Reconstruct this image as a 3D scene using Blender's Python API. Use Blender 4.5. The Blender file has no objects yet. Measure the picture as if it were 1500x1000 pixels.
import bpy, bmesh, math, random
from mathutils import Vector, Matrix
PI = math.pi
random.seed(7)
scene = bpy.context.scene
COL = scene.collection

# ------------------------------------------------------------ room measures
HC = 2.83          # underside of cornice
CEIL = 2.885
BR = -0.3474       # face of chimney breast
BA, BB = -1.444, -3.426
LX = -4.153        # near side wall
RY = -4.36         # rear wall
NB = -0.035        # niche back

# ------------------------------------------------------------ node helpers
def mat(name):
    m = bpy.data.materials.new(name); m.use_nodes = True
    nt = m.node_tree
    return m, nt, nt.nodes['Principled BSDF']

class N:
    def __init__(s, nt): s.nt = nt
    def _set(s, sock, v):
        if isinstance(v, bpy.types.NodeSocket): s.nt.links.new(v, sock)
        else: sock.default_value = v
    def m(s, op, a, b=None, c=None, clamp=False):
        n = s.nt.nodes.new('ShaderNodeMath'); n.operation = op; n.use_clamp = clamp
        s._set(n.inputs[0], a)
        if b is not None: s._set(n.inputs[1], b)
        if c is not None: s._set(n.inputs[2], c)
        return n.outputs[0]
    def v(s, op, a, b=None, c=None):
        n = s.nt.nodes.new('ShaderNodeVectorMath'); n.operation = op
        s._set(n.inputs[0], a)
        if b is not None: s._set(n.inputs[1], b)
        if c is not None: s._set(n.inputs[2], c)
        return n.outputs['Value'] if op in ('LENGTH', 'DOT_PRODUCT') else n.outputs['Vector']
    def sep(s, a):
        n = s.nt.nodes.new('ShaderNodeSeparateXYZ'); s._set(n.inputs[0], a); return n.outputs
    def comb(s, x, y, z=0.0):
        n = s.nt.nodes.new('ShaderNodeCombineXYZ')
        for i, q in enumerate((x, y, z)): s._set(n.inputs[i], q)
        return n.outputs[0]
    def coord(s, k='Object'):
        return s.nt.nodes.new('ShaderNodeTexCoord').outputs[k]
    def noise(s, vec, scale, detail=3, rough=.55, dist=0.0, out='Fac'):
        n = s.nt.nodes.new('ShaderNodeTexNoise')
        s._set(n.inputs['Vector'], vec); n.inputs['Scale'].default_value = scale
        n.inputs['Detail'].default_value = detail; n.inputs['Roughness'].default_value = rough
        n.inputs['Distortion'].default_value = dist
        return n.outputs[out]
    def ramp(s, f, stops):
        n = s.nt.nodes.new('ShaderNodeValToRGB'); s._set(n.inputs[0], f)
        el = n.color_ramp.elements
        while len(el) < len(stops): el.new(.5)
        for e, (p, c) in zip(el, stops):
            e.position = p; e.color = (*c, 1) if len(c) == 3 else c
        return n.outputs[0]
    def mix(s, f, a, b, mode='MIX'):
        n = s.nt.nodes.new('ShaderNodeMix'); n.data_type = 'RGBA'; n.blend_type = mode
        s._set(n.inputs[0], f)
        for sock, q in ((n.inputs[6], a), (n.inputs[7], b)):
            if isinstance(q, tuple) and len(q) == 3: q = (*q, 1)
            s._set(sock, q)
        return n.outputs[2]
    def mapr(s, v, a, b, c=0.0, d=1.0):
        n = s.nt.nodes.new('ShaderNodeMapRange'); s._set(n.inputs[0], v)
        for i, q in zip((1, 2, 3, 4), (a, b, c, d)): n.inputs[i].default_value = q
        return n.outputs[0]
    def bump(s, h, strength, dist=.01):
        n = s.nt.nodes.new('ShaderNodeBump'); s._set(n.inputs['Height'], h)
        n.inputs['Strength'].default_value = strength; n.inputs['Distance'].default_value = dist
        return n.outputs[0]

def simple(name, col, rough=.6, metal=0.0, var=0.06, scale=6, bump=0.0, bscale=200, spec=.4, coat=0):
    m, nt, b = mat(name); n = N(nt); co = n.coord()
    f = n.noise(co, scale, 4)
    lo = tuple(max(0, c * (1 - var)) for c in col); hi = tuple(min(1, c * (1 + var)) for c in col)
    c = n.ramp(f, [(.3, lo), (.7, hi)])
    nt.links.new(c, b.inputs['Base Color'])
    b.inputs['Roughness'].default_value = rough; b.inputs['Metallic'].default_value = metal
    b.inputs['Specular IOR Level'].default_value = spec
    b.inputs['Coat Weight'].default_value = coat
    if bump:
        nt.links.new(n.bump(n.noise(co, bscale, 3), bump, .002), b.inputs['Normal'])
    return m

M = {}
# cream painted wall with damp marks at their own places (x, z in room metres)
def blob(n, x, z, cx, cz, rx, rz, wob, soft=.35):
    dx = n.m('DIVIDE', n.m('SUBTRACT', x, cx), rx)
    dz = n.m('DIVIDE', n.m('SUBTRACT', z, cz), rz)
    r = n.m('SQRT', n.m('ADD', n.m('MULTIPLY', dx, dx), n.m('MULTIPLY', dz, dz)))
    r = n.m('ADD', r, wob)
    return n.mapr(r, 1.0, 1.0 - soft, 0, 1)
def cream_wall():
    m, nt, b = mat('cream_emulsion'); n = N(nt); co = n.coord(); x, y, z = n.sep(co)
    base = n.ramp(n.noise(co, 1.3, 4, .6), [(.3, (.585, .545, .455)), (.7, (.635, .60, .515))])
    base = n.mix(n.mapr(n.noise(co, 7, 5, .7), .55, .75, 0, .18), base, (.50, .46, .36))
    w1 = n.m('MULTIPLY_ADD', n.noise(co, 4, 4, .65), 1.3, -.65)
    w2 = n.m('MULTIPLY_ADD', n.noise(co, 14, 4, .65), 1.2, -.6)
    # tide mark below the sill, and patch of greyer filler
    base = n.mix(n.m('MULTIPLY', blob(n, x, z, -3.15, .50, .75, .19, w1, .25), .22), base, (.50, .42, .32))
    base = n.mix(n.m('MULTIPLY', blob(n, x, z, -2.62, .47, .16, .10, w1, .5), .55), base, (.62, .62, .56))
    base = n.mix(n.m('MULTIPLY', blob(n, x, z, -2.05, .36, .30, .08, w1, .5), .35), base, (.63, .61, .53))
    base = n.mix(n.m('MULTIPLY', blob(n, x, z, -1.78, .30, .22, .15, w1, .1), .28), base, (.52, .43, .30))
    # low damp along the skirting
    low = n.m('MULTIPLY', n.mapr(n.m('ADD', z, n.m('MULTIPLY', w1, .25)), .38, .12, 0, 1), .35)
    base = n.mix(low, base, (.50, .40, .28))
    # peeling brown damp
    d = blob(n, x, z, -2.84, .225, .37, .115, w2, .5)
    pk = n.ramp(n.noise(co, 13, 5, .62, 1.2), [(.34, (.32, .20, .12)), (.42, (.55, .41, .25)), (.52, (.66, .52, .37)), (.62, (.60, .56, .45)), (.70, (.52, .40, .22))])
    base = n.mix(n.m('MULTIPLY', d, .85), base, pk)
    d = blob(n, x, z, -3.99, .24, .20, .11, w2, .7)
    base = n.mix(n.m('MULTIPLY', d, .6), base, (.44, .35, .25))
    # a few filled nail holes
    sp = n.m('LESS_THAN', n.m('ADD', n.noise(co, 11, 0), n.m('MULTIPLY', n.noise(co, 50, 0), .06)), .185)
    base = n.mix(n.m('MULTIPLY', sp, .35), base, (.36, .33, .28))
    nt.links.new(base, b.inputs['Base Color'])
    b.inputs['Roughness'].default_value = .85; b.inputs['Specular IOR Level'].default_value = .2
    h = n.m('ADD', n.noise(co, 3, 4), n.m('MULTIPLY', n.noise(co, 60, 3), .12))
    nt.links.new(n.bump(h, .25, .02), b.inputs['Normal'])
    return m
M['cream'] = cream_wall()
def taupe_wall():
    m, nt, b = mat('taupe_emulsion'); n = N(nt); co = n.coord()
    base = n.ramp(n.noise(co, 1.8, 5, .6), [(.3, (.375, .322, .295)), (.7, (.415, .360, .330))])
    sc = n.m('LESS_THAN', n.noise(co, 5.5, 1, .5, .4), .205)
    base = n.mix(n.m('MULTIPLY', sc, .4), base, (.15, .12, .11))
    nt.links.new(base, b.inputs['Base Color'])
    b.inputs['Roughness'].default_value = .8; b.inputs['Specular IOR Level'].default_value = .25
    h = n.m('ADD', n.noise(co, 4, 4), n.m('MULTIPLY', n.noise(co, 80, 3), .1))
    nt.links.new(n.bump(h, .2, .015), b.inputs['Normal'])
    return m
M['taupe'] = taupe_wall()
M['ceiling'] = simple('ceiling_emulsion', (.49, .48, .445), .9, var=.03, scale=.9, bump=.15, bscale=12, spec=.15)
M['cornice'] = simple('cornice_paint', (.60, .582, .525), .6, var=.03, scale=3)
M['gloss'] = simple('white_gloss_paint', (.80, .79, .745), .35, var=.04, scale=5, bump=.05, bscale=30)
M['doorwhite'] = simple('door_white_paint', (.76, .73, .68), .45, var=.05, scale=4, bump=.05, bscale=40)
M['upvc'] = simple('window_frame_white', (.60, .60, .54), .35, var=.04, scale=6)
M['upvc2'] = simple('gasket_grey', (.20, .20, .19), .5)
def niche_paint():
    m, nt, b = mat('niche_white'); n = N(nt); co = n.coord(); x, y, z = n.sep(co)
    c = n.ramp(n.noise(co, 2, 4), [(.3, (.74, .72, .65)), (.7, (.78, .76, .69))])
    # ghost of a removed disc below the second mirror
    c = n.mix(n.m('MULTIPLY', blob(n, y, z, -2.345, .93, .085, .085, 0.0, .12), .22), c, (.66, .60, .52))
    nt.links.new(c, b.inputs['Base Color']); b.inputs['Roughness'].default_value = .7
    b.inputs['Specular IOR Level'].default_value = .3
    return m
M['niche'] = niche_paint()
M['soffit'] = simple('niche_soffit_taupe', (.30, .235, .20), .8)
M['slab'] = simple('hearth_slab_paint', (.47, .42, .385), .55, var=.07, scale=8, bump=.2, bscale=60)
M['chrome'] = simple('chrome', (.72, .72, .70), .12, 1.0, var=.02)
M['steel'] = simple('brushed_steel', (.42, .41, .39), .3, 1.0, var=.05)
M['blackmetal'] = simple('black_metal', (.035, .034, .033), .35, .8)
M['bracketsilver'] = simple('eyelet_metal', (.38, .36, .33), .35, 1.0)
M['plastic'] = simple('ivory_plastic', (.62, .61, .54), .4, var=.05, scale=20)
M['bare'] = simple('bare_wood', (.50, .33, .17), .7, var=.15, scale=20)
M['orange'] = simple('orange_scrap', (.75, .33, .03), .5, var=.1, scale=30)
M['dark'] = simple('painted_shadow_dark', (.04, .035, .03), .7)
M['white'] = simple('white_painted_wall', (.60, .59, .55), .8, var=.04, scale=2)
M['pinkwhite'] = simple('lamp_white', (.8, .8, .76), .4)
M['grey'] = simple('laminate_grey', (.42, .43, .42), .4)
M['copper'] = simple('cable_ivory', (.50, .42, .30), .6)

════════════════

[Exercise details] Return only the lines from the beginning of the material up to and including the line with "return m, nt, nt.nodes['Principled BSDF']", exactly as written.

[Output for this task]
Reconstruct this image as a 3D scene using Blender's Python API. Use Blender 4.5. The Blender file has no objects yet. Measure the picture as if it were 1500x1000 pixels.
import bpy, bmesh, math, random
from mathutils import Vector, Matrix
PI = math.pi
random.seed(7)
scene = bpy.context.scene
COL = scene.collection

# ------------------------------------------------------------ room measures
HC = 2.83          # underside of cornice
CEIL = 2.885
BR = -0.3474       # face of chimney breast
BA, BB = -1.444, -3.426
LX = -4.153        # near side wall
RY = -4.36         # rear wall
NB = -0.035        # niche back

# ------------------------------------------------------------ node helpers
def mat(name):
    m = bpy.data.materials.new(name); m.use_nodes = True
    nt = m.node_tree
    return m, nt, nt.nodes['Principled BSDF']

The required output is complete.